I always travelled Qantas when I could. The fortunate opportunity of being an Australian citizen is that when things go awry away from home we have a government and an Australian airline that for the most part honour their citizens and passengers and return them home safely in a crisis. This was a psychological safety net for me when embarking on travels that took me into places of risk.


I also fell in love with Expedia. The hotel reviews and ratings (Fabulous-Superb-Exceptional) meant that 95% of the time of the time I was booking accommodation that was outside anything I ever anticipated I could experience for the price I paid.

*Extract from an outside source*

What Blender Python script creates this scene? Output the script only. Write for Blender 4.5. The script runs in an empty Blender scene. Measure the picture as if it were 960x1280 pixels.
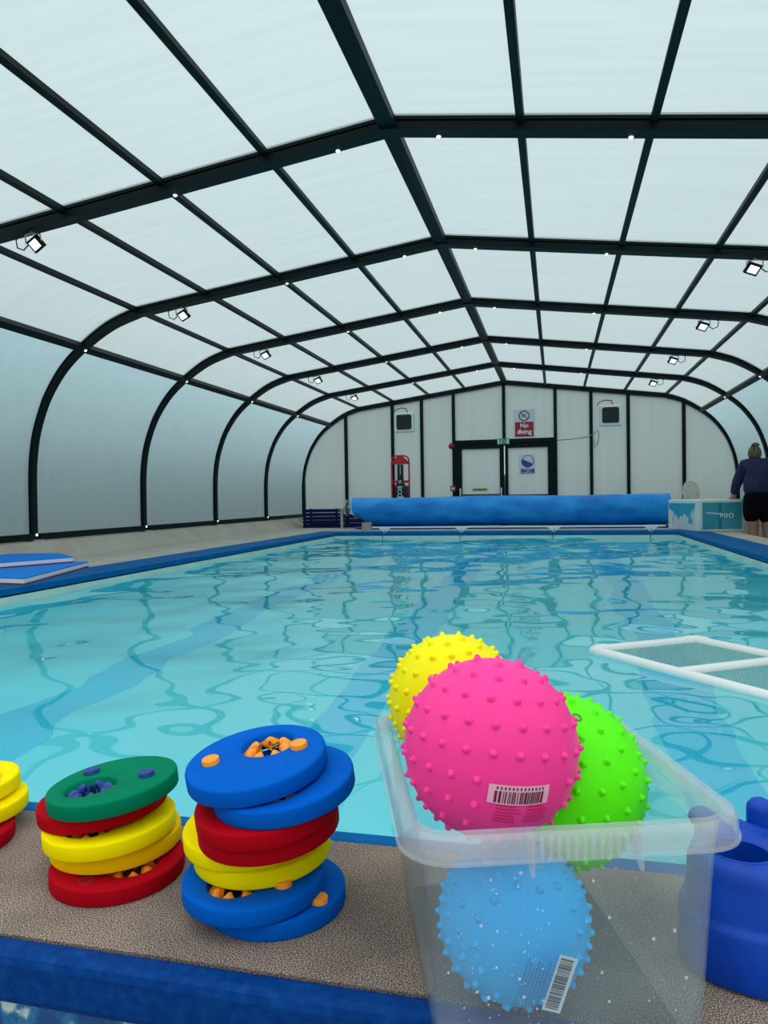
import bpy, math, random
import numpy as np
from mathutils import Vector, Matrix

random.seed(7)
rng = np.random.RandomState(11)
scene = bpy.context.scene
COL = scene.collection

# ------------------------------------------------------------------ camera
YAW, PITCH, ROLL, FPX = 0.2336, -0.0192, -0.0158, 902.5
CAMZ = 0.55
cd = bpy.data.cameras.new('camera')
cd.sensor_fit = 'HORIZONTAL'
cd.sensor_width = 36.0
cd.lens = FPX / 960.0 * 36.0
cd.clip_start = 0.02
cam = bpy.data.objects.new('camera', cd)
COL.objects.link(cam)
_f = Vector((-math.sin(YAW) * math.cos(PITCH), math.cos(YAW) * math.cos(PITCH), math.sin(PITCH)))
_r = Vector((math.cos(YAW), math.sin(YAW), 0))
_u = _r.cross(_f)
_r2 = _r * math.cos(ROLL) + _u * math.sin(ROLL)
_u2 = -_r * math.sin(ROLL) + _u * math.cos(ROLL)
_m = Matrix((_r2, _u2, -_f)).transposed().to_4x4()
_m.translation = (0, 0, CAMZ)
cam.matrix_world = _m
scene.camera = cam

# ------------------------------------------------------------------ sky and exposure
world = bpy.data.worlds.new('overcast_sky')
scene.world = world
world.use_nodes = True
bg = world.node_tree.nodes['Background']
# standard overcast sky: three times brighter overhead than at the horizon
_N, _L = world.node_tree.nodes, world.node_tree.links
_tc = _N.new('ShaderNodeTexCoord'); _sx = _N.new('ShaderNodeSeparateXYZ')
_L.new(_tc.outputs['Generated'], _sx.inputs[0])
_mr = _N.new('ShaderNodeMapRange')
_mr.inputs[1].default_value = 0.0; _mr.inputs[2].default_value = 1.0
SKY = 1.55
_mr.inputs[3].default_value = SKY / 3.0; _mr.inputs[4].default_value = SKY
_L.new(_sx.outputs['Z'], _mr.inputs[0]); _L.new(_mr.outputs[0], bg.inputs['Strength'])
bg.inputs['Color'].default_value = (0.88, 0.97, 1.0, 1)
scene.view_settings.view_transform = 'Standard'
scene.view_settings.look = 'None'
scene.view_settings.exposure = 0.36
scene.view_settings.gamma = 1.0
if hasattr(scene, 'cycles'):
    scene.cycles.diffuse_bounces = 8
scene.view_settings.use_curve_mapping = False


# ------------------------------------------------------------------ helpers
def tag(o, label=None, cat=None, group=None, kind=None):
    if label: o['label'] = label
    if cat: o['category'] = cat
    if group: o['group'] = group
    if kind: o['kind'] = kind
    return o


def empty(name, loc=(0, 0, 0), rz=0.0):
    o = bpy.data.objects.new(name, None)
    o.empty_display_size = 0.05
    o.location = loc
    o.rotation_euler = (0, 0, rz)
    COL.objects.link(o)
    return o


def mesh(name, verts, faces, smooth=False):
    me = bpy.data.meshes.new(name)
    me.from_pydata([tuple(v) for v in verts], [], [tuple(f) for f in faces])
    me.update()
    if smooth:
        me.polygons.foreach_set('use_smooth', [True] * len(me.polygons))
    return me


def link(name, me, mat=None, parent=None, loc=None, rot=None):
    o = bpy.data.objects.new(name, me)
    COL.objects.link(o)
    if mat is not None and len(me.materials) == 0:
        me.materials.append(mat)
    if parent is not None:
        o.parent = parent
    if loc is not None: o.location = loc
    if rot is not None: o.rotation_euler = rot
    return o


class MB:
    """collects shapes, builds ONE mesh object"""
    def __init__(s):
        s.v = []; s.f = []; s.sm = []

    def add(s, verts, faces, smooth=False):
        n = len(s.v)
        s.v += [tuple(v) for v in verts]
        s.f += [tuple(i + n for i in f) for f in faces]
        s.sm += [smooth] * len(faces)
        return s

    def box(s, x0, x1, y0, y1, z0, z1):
        v = [(x0, y0, z0), (x1, y0, z0), (x1, y1, z0), (x0, y1, z0), (x0, y0, z1), (x1, y0, z1), (x1, y1, z1), (x0, y1, z1)]
        return s.add(v, [(0, 3, 2, 1), (4, 5, 6, 7), (0, 1, 5, 4), (1, 2, 6, 5), (2, 3, 7, 6), (3, 0, 4, 7)])

    def prism(s, poly, z0, z1):
        n = len(poly)
        v = [(p[0], p[1], z0) for p in poly] + [(p[0], p[1], z1) for p in poly]
        f = [tuple(reversed(range(n))), tuple(range(n, 2 * n))] + [(i, (i + 1) % n, n + (i + 1) % n, n + i) for i in range(n)]
        return s.add(v, f)

    def tube(s, path, r, seg=8, closed=False, caps=True):
        P = [Vector(p) for p in path]
        rr = r if hasattr(r, '__len__') else [r] * len(P)
        n = len(P); vs = []; fs = []
        t0 = (P[1] - P[0]).normalized()
        a = t0.orthogonal().normalized()
        for i in range(n):
            if closed: t = (P[(i + 1) % n] - P[i - 1]).normalized()
            else: t = (P[min(i + 1, n - 1)] - P[max(i - 1, 0)]).normalized()
            a = (a - t * a.dot(t)).normalized()
            b = t.cross(a)
            for k in range(seg):
                w = 2 * math.pi * k / seg
                vs.append(P[i] + (a * math.cos(w) + b * math.sin(w)) * rr[i])
        for i in range(n if closed else n - 1):
            j = (i + 1) % n
            for k in range(seg):
                l = (k + 1) % seg
                fs.append((i * seg + k, i * seg + l, j * seg + l, j * seg + k))
        if caps and not closed:
            fs.append(tuple(reversed(range(seg))))
            fs.append(tuple((n - 1) * seg + k for k in range(seg)))
        return s.add(vs, fs, True)

    def lathe(s, prof, seg=32, axis='Z', c=(0, 0, 0), caps=True):
        vs = []; fs = []
        for (r, h) in prof:
            for k in range(seg):
                w = 2 * math.pi * k / seg
                x, y, z = r * math.cos(w), r * math.sin(w), h
                if axis == 'X': x, y, z = h, r * math.cos(w), r * math.sin(w)
                if axis == 'Y': x, y, z = r * math.sin(w), h, r * math.cos(w)
                vs.append((c[0] + x, c[1] + y, c[2] + z))
        for i in range(len(prof) - 1):
            for k in range(seg):
                l = (k + 1) % seg
                fs.append((i * seg + k, i * seg + l, (i + 1) * seg + l, (i + 1) * seg + k))
        if caps:
            fs.append(tuple(reversed(range(seg))))
            fs.append(tuple((len(prof) - 1) * seg + k for k in range(seg)))
        return s.add(vs, fs, True)

    def loft(s, loops, cap0=False, cap1=False, smooth=True):
        n = len(loops[0]); vs = [p for l in loops for p in l]; fs = []
        for i in range(len(loops) - 1):
            for k in range(n):
                l = (k + 1) % n
                fs.append((i * n + k, i * n + l, (i + 1) * n + l, (i + 1) * n + k))
        if cap0: fs.append(tuple(reversed(range(n))))
        if cap1: fs.append(tuple((len(loops) - 1) * n + k for k in range(n)))
        return s.add(vs, fs, smooth)

    def mesh(s, name):
        me = mesh(name, s.v, s.f)
        me.polygons.foreach_set('use_smooth', s.sm)
        return me

    def build(s, name, mat, parent=None, loc=None, rot=None, bevel=None, autosmooth=True):
        me = s.mesh(name)
        o = link(name, me, mat, parent, loc, rot)
        if bevel:
            m = o.modifiers.new('bevel', 'BEVEL')
            m.width = bevel; m.segments = 2; m.limit_method = 'ANGLE'; m.angle_limit = math.radians(40)
        if autosmooth and any(s.sm):
            me.set_sharp_from_angle(angle=math.radians(42))
        return o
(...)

I started to travel in the 'off season' because the deals in the 4/5 star hotels were extraordinary. I froze in Venice and sweltered in Cambodia to experience luxury travel at discount prices.

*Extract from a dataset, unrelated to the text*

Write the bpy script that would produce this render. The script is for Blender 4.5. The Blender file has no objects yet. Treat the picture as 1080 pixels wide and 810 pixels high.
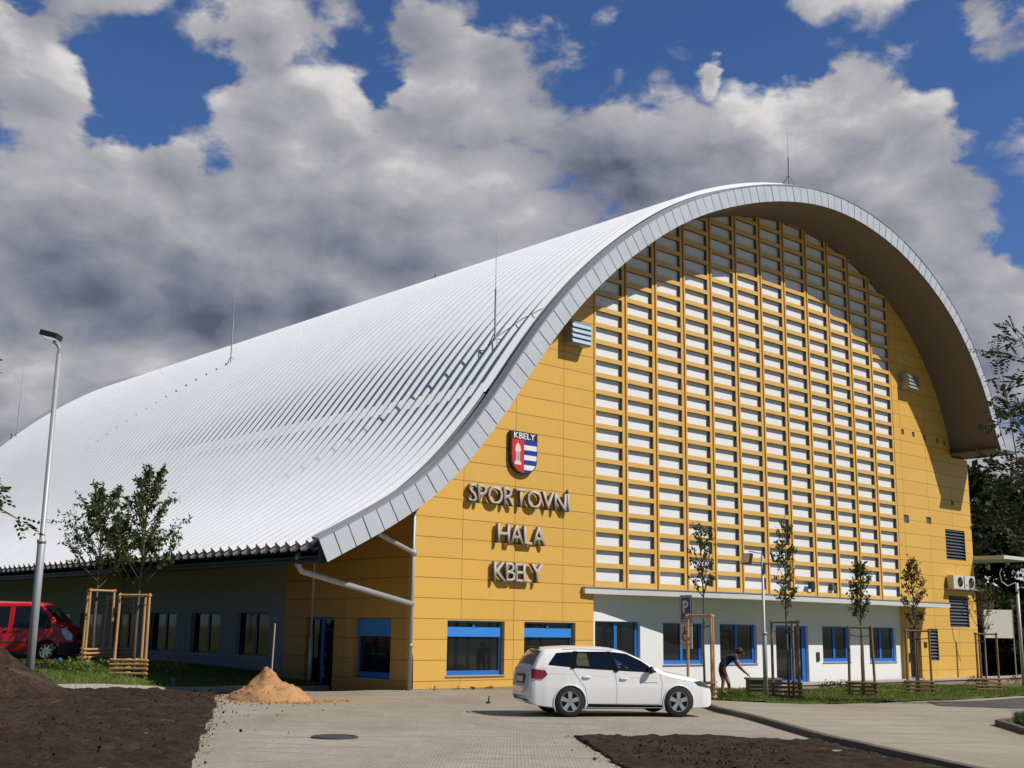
import bpy, bmesh, math, random
from mathutils import Vector, Matrix, geometry
from mathutils import noise as mn
R=math.radians
random.seed(7)
sc=bpy.context.scene
C=sc.collection
# ---------------------------------------------------------------- camera, sky, sun, exposure
cd=bpy.data.cameras.new('camera'); cam=bpy.data.objects.new('camera',cd); C.objects.link(cam); sc.camera=cam
cr=Vector((0.74408,-0.667955,0.013482)); cu=Vector((-0.144107,-0.140761,0.9795)); cf=Vector((0.652364,0.730769,0.200994))
cam.matrix_world=Matrix(((cr.x,cu.x,-cf.x,-30.727),(cr.y,cu.y,-cf.y,-29.988),(cr.z,cu.z,-cf.z,1.75),(0,0,0,1)))
cd.sensor_width=36; cd.lens=36*1264/1080; cd.clip_end=6000; cd.clip_start=.1
SUN_AZ=R(27); SUN_EL=R(45)           # azimuth measured from -Y towards +X
sdir=Vector((math.sin(SUN_AZ)*math.cos(SUN_EL),-math.cos(SUN_AZ)*math.cos(SUN_EL),math.sin(SUN_EL)))
ld=bpy.data.lights.new('sun','SUN'); ld.energy=4.2; ld.angle=R(.5); ld.color=(1,.95,.87)
lo=bpy.data.objects.new('sun',ld); C.objects.link(lo); lo.rotation_euler=sdir.to_track_quat('Z','Y').to_euler()
sc.view_settings.view_transform='Standard'; sc.view_settings.look='None'; sc.view_settings.gamma=1; sc.view_settings.exposure=0
sc.render.engine='CYCLES'
W=bpy.data.worlds.new('World'); sc.world=W; W.use_nodes=True
wt=W.node_tree; wt.nodes.clear()
def N(t,typ,**k):
    n=t.nodes.new(typ)
    for a,b in k.items():
        if a=='ins':
            for i,v in b.items():
                if isinstance(v,bpy.types.NodeSocket): t.links.new(v,n.inputs[i])
                else: n.inputs[i].default_value=v
        else: setattr(n,a,b)
    return n
def Mth(t,op,a,b=0,c=0,clamp=False): return N(t,'ShaderNodeMath',operation=op,use_clamp=clamp,ins={0:a,1:b,2:c}).outputs[0]
def Vmth(t,op,a,b=None,out=0,scale=None):
    ins={0:a}
    if b is not None: ins[1]=b
    n=N(t,'ShaderNodeVectorMath',operation=op,ins=ins)
    if scale is not None: n.inputs['Scale'].default_value=scale
    return n.outputs[out]
def Noise(t,v,s,d=4,r=.5,dist=0,lac=2.0):
    return N(t,'ShaderNodeTexNoise',ins={'Vector':v,'Scale':s,'Detail':d,'Roughness':r,'Distortion':dist,'Lacunarity':lac}).outputs['Fac']
def Ramp(t,f,pts,interp='LINEAR'):
    n=N(t,'ShaderNodeValToRGB',ins={0:f}); e=n.color_ramp; e.interpolation=interp
    while len(e.elements)<len(pts): e.elements.new(.5)
    for i,(p,c) in enumerate(pts):
        e.elements[i].position=p; e.elements[i].color=c if len(c)==4 else (*c,1)
    return n.outputs[0]
def Mix(t,f,a,b,mode='MIX'):
    n=N(t,'ShaderNodeMix',data_type='RGBA',blend_type=mode)
    for i,v in ((0,f),(6,a),(7,b)):
        if isinstance(v,bpy.types.NodeSocket): t.links.new(v,n.inputs[i])
        else: n.inputs[i].default_value=v if i==0 else (*v,1) if len(v)==3 else v
    return n.outputs[2]
def MapR(t,v,a,b,c=0,d=1,smooth=True):
    n=N(t,'ShaderNodeMapRange',ins={0:v,1:a,2:b,3:c,4:d}); n.interpolation_type='SMOOTHSTEP' if smooth else 'LINEAR'; return n.outputs[0]
SKY=.10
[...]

Travelling outside the traditional tourist season also meant I wasn't fighting the crowds, the school holidays and/or the tourists. There were lots of times when I was able to be alone for a moment in an extraordinary place. 


These were the moments when I loved my family most and recognised the need I was fulfilling away from them for myself. In Maslow's Hierarchy I was self-actualising!


The sense of freedom and autonomy in these travels became a place that gave me a sense of my independent self (again) as a mature aged woman like I had never experienced before.There was something about being over 50 and re-determining my life that was liberating!


Travel was always a first love, as were art galleries and extraordinary experiences and in this new place and space these adventures started to authenticate the woman I had become.


What I didn't know when this journey started is that I would never want to return to the limitations of daily life and that entering the huge world that the big picture of travel afforded me would become the oxygen I needed to breathe.


Through my daily life I would work tirelessly to change the lives and outcomes of other people and when my commitments were complete I would seek out like a starving person the next banquet that life could offer me.


Over the last 6 years and 10 solo trips to a variety of international and domestic destinations I became the solo women traveller I am today.


I have a husband who knows the truth of our lives and me. I have two adult daughters who are individual, strong, independent and exceptional in their own ways. I have a solid and fulfilling career that allows me to make strong contributions to my community.


But these travel adventures have always been about giving oxygen to the woman I am who wants to step out of the boundaries and limitations that culture and society would have me adhere too.


It is in this solo independent travel that I know the power of women outside of the rules, constrictions and obligations that we are expected to conform to everyday.


I can't change the rule book for women and mothers and older women but I do have the power to redefine the terms on which I engage with my own life as a mature woman and my solo adventures have become self-defining in my identity moving forward.


With a new adventure ahead that will fill the part of me that self-actualises as an independent woman with strength, vision and autonomy this has become the lifeblood of me at my best.